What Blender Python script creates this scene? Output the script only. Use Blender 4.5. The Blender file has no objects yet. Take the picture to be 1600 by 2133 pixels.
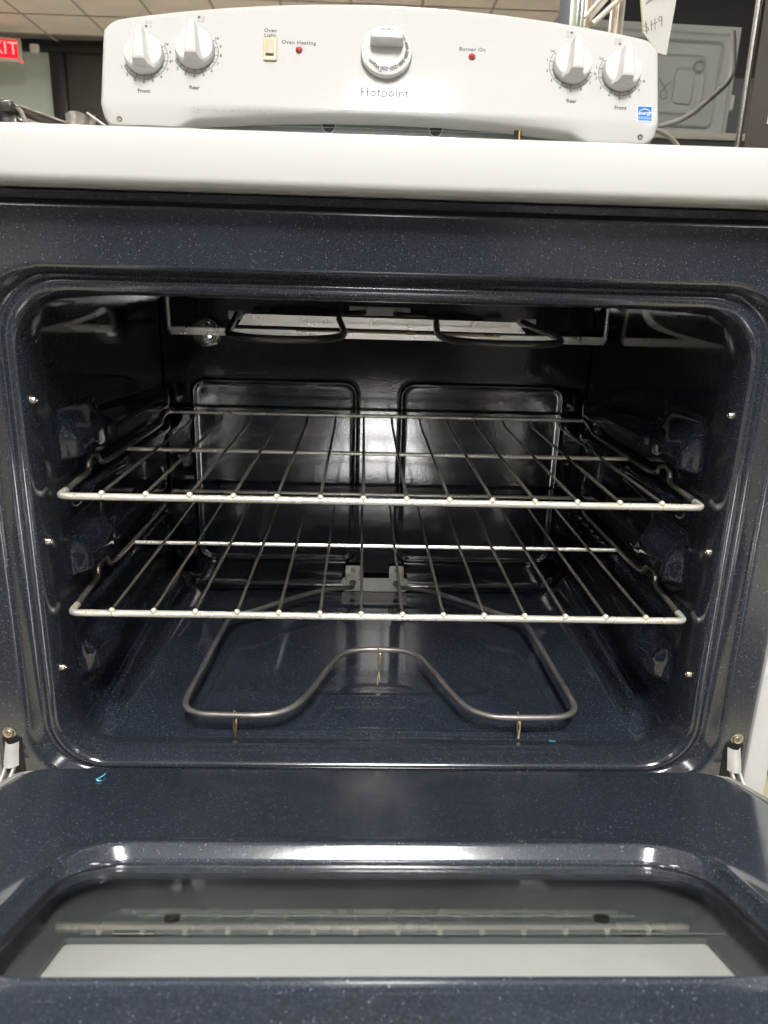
import bpy, bmesh, math, random
from mathutils import Matrix, Vector, noise
random.seed(7)
SC = bpy.context.scene
C = bpy.data.collections.new("place"); SC.collection.children.link(C)
PI = math.pi; R = math.radians

# ------------------------------------------------------------------ camera
cd = bpy.data.cameras.new("camera"); cam = bpy.data.objects.new("camera", cd); C.objects.link(cam)
yaw, pitch, roll = 0.033548, 0.297919, 0.027952
fwd = Vector((math.sin(yaw)*math.cos(pitch), math.cos(yaw)*math.cos(pitch), -math.sin(pitch)))
rt = Vector((math.cos(yaw), -math.sin(yaw), 0)); up = rt.cross(fwd)
r2 = rt*math.cos(roll)+up*math.sin(roll); u2 = up*math.cos(roll)-rt*math.sin(roll)
m = Matrix((r2, u2, -fwd)).transposed().to_4x4(); m.translation = (-0.0216, -0.6538, 0.3053)
cam.matrix_world = m
cd.sensor_fit = 'AUTO'; cd.sensor_width = 36; cd.lens = 1565.83/2133*36
cd.clip_start = 0.01; cd.clip_end = 100
cd.dof.use_dof = True; cd.dof.focus_distance = 0.85; cd.dof.aperture_fstop = 13.0
SC.camera = cam

# ------------------------------------------------------------------ light and exposure
W = bpy.data.worlds.new("World"); SC.world = W; W.use_nodes = True
bg = W.node_tree.nodes["Background"]; bg.inputs[0].default_value = (0.80, 0.80, 0.785, 1); bg.inputs[1].default_value = 0.36
SC.view_settings.view_transform = 'Standard'; SC.view_settings.look = 'None'
SC.view_settings.exposure = 0.10; SC.view_settings.gamma = 1
SC.cycles.max_bounces = 10; SC.cycles.transparent_max_bounces = 12; SC.cycles.glossy_bounces = 6
SC.cycles.sample_clamp_indirect = 6
LIGHT = 50.0

# ------------------------------------------------------------------ materials
def nmat(name):
    m = bpy.data.materials.new(name); m.use_nodes = True
    nt = m.node_tree; return m, nt, nt.nodes["Principled BSDF"]
def pmat(name, col, rough=.5, metal=0, spec=.5, coat=0, noise_amt=0, noise_scale=20, bump=0, bump_scale=200, coat_rough=.05, aniso=None):
    m, nt, b = nmat(name); L = nt.links
    b.inputs["Base Color"].default_value = (*col, 1); b.inputs["Roughness"].default_value = rough
    b.inputs["Metallic"].default_value = metal; b.inputs["Specular IOR Level"].default_value = spec
    b.inputs["Coat Weight"].default_value = coat; b.inputs["Coat Roughness"].default_value = coat_rough
    tc = nt.nodes.new("ShaderNodeTexCoord")
    if noise_amt:
        n = nt.nodes.new("ShaderNodeTexNoise"); n.inputs["Scale"].default_value = noise_scale; n.inputs["Detail"].default_value = 5
        L.new(tc.outputs["Object"], n.inputs["Vector"])
        r = nt.nodes.new("ShaderNodeValToRGB"); r.color_ramp.elements[0].position = .3; r.color_ramp.elements[1].position = .7
        r.color_ramp.elements[0].color = (*[c*(1-noise_amt) for c in col], 1); r.color_ramp.elements[1].color = (*[min(1, c*(1+noise_amt*.6)) for c in col], 1)
        L.new(n.outputs["Fac"], r.inputs[0]); L.new(r.outputs[0], b.inputs["Base Color"])
        mr = nt.nodes.new("ShaderNodeMapRange"); mr.inputs[3].default_value = rough*.8; mr.inputs[4].default_value = min(1, rough*1.25)
        L.new(n.outputs["Fac"], mr.inputs[0]); L.new(mr.outputs[0], b.inputs["Roughness"])
    if bump:
        n2 = nt.nodes.new("ShaderNodeTexNoise"); n2.inputs["Scale"].default_value = bump_scale; n2.inputs["Detail"].default_value = 2
        if aniso:
            mp = nt.nodes.new("ShaderNodeMapping"); mp.inputs["Scale"].default_value = aniso
            L.new(tc.outputs["Object"], mp.inputs[0]); L.new(mp.outputs[0], n2.inputs["Vector"])
        else: L.new(tc.outputs["Object"], n2.inputs["Vector"])
        bp = nt.nodes.new("ShaderNodeBump"); bp.inputs["Strength"].default_value = 1; bp.inputs["Distance"].default_value = bump
        L.new(n2.outputs["Fac"], bp.inputs["Height"]); L.new(bp.outputs[0], b.inputs["Normal"])
    return m
def enamel(name, base, rough, fleck=.55, thr=.80, scale=1500, bump=0.00002, bscale=170, ior=1.80):
    """navy porcelain enamel with tiny pale mineral flecks"""
    m, nt, b = nmat(name); L = nt.links; N = nt.nodes
    tc = N.new("ShaderNodeTexCoord")
    col = None
    def fl(scale, thr, size, colr, prev):
        v = N.new("ShaderNodeTexVoronoi"); v.inputs["Scale"].default_value = scale; L.new(tc.outputs["Object"], v.inputs["Vector"])
        s = N.new("ShaderNodeSeparateColor"); L.new(v.outputs["Color"], s.inputs[0])
        g = N.new("ShaderNodeMath"); g.operation = 'GREATER_THAN'; g.inputs[1].default_value = thr; L.new(s.outputs[0], g.inputs[0])
        l = N.new("ShaderNodeMath"); l.operation = 'LESS_THAN'; l.inputs[1].default_value = size; L.new(v.outputs["Distance"], l.inputs[0])
        k = N.new("ShaderNodeMath"); k.operation = 'MULTIPLY'; L.new(g.outputs[0], k.inputs[0]); L.new(l.outputs[0], k.inputs[1])
        k2 = N.new("ShaderNodeMath"); k2.operation = 'MULTIPLY'; L.new(k.outputs[0], k2.inputs[0]); L.new(s.outputs[1], k2.inputs[1])
        x = N.new("ShaderNodeMix"); x.data_type = 'RGBA'; L.new(k2.outputs[0], x.inputs[0])
        if prev is None: x.inputs[6].default_value = (*base, 1)
        else: L.new(prev, x.inputs[6])
        x.inputs[7].default_value = (*colr, 1)
        return x.outputs[2]
    big = N.new("ShaderNodeTexNoise"); big.inputs["Scale"].default_value = 9; big.inputs["Detail"].default_value = 3
    L.new(tc.outputs["Object"], big.inputs["Vector"])
    cr = N.new("ShaderNodeValToRGB"); cr.color_ramp.elements[0].position = .3; cr.color_ramp.elements[1].position = .7
    cr.color_ramp.elements[0].color = (*[c*.85 for c in base], 1); cr.color_ramp.elements[1].color = (*[c*1.15 for c in base], 1)
    L.new(big.outputs["Fac"], cr.inputs[0])
    o = fl(scale*1.9, .55, .45, [fleck*.35, fleck*.42, fleck*.55], cr.outputs[0])
    o = fl(scale, thr, .36, [fleck, fleck*1.02, fleck*1.08], o)
    o = fl(scale*.55, .93, .30, [fleck*1.3, fleck*1.35, fleck*1.5], o)
    L.new(o, b.inputs["Base Color"]); b.inputs["Roughness"].default_value = rough
    b.inputs["IOR"].default_value = ior
    n2 = N.new("ShaderNodeTexNoise"); n2.inputs["Scale"].default_value = bscale; n2.inputs["Detail"].default_value = 2
    L.new(tc.outputs["Object"], n2.inputs["Vector"])
    bp = N.new("ShaderNodeBump"); bp.inputs["Distance"].default_value = bump; L.new(n2.outputs["Fac"], bp.inputs["Height"]); L.new(bp.outputs[0], b.inputs["Normal"])
    return m
def glass(name, tint, gloss=.9, ior=1.52):
    m = bpy.data.materials.new(name); m.use_nodes = True; nt = m.node_tree; nt.nodes.clear(); N = nt.nodes; L = nt.links
    o = N.new("ShaderNodeOutputMaterial"); mx = N.new("ShaderNodeMixShader"); t = N.new("ShaderNodeBsdfTransparent"); g = N.new("ShaderNodeBsdfGlossy")
    f = N.new("ShaderNodeFresnel"); f.inputs[0].default_value = ior; t.inputs[0].default_value = (*tint, 1)
    g.inputs["Roughness"].default_value = .015; g.inputs["Color"].default_value = (gloss, gloss, gloss, 1)
    ge = N.new("ShaderNodeNewGeometry"); io = N.new("ShaderNodeMix"); io.inputs[2].default_value = ior; io.inputs[3].default_value = 1/ior
    L.new(ge.outputs["Backfacing"], io.inputs[0]); L.new(io.outputs[0], f.inputs[0])
    L.new(f.outputs[0], mx.inputs[0]); L.new(t.outputs[0], mx.inputs[1]); L.new(g.outputs[0], mx.inputs[2]); L.new(mx.outputs[0], o.inputs[0])
    return m
def emit(name, col, s):
    m = bpy.data.materials.new(name); m.use_nodes = True; nt = m.node_tree; nt.nodes.clear()
    o = nt.nodes.new("ShaderNodeOutputMaterial"); e = nt.nodes.new("ShaderNodeEmission"); e.inputs[0].default_value = (*col, 1); e.inputs[1].default_value = s
    nt.links.new(e.outputs[0], o.inputs[0]); return m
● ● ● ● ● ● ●
◆ **SHORT TASK**
Repeat, exactly and in full, each line from the start of the data to the line that contains "PI = math.pi; R = math.radians". Pictures do not go in.

◆ **SOLUTION TO THIS EXERCISE**
What Blender Python script creates this scene? Output the script only. Use Blender 4.5. The Blender file has no objects yet. Take the picture to be 1600 by 2133 pixels.
import bpy, bmesh, math, random
from mathutils import Matrix, Vector, noise
random.seed(7)
SC = bpy.context.scene
C = bpy.data.collections.new("place"); SC.collection.children.link(C)
PI = math.pi; R = math.radians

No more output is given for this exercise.